Cost of living crisis

With the general election little more than 40 days away, and the “cost of living crisis” one of the key electoral battlegrounds, prime minister David Cameron leapt on the news, as did his chancellor, George Osborne. Cameron trotted out the well-worn mantra the government’s “long-term economic plan is working” while Osborne was a little more inventive: “Prices are frozen – as the recovery from Labour’s Great Recession strengthens, their economic argument has literally come to nought.”

The politicians appear unconcerned about deflation, and it is true “core inflation”, which strips out more volatile items including energy and food, is still at 1.2 per cent. But this is down from 1.4 per cent in January and, like the CPI figure, was weaker than expected.

The dangers of deflation are well-documented.

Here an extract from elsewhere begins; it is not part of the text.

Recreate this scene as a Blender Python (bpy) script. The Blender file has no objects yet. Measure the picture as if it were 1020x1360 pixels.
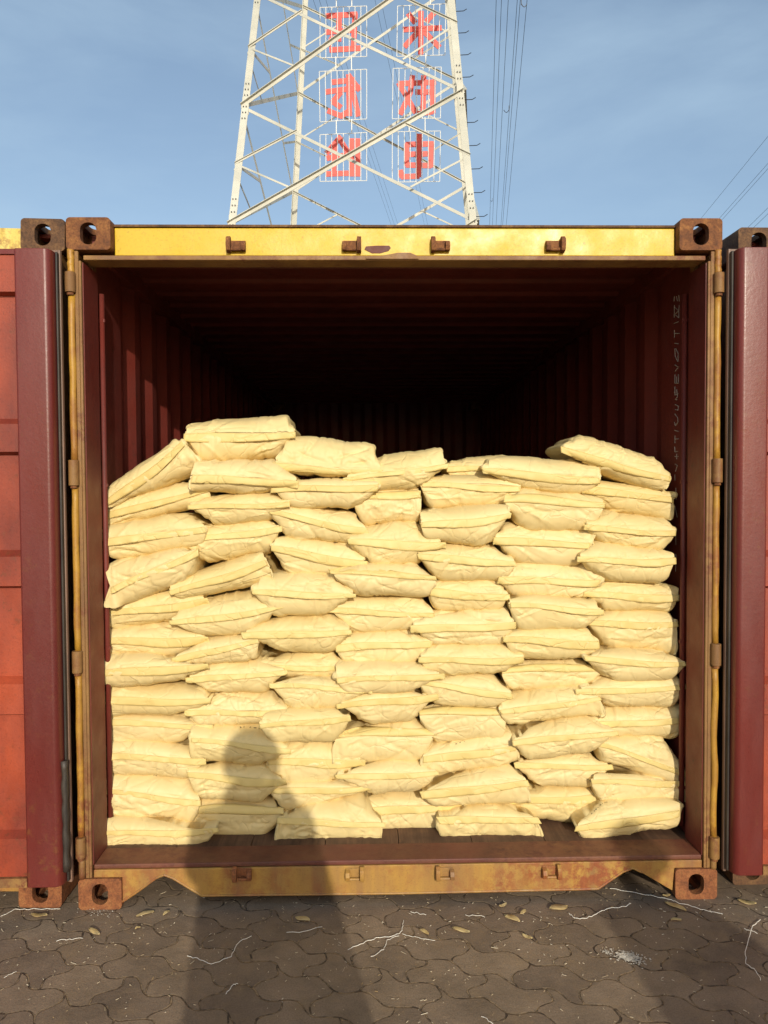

If prices continue to fall, consumers become less willing to spend as they wait for goods to become cheaper still, which in turn will slow economic growth. Firms defer investment plans and debts, both consumer and corporate, become dearer to pay off in real terms.

The Bank of England’s chief economist, Andy Haldane, caused a stir last week when he suggested the next move in interest rates could be a cut rather than an anticipated rise.

In his view, the risks of deflation are greater than his boss, bank governor Mark Carney, believes. Even though UK interest rates have remained at a record low of 0.5 per cent for over six years, Haldane said a cut to zero was as likely as an increase.

Speaking to a business audience in the midlands, he said that “policy needs to stand ready to move off either foot in the period ahead.” Haldane’s warning put him at odds with Carney, who warned recently it would be “extremely foolish” to cut rates. Most economists agree, and the consensus is the next move in rates will be up, although maybe not until 2016.

The governor has already signalled deflation (or “negative inflation” as he prefers to call it) is an inevitable consequence of global forces such as the plunging oil price.

But according to Carney it will be only temporary and he is adamant that Britain will not suffer a 1930-style deflationary spiral. Instead, the governor believes, rising wages and the strengthening economic recovery will return inflation to the government’s target of 2 per cent within two years.

Boost for buying power

It’s easy to see why Cameron and Osborne welcomed yesterday’s “noflation” announcement. Wage growth, running at less than 2 per cent, remains weak but falling inflation has helped boost the buying power of households.

If deflation is a temporary phase, its impact should be. However, if falling prices should take hold, and if employers squeeze wages further, the feelgood factor of negative inflation will evaporate swiftly.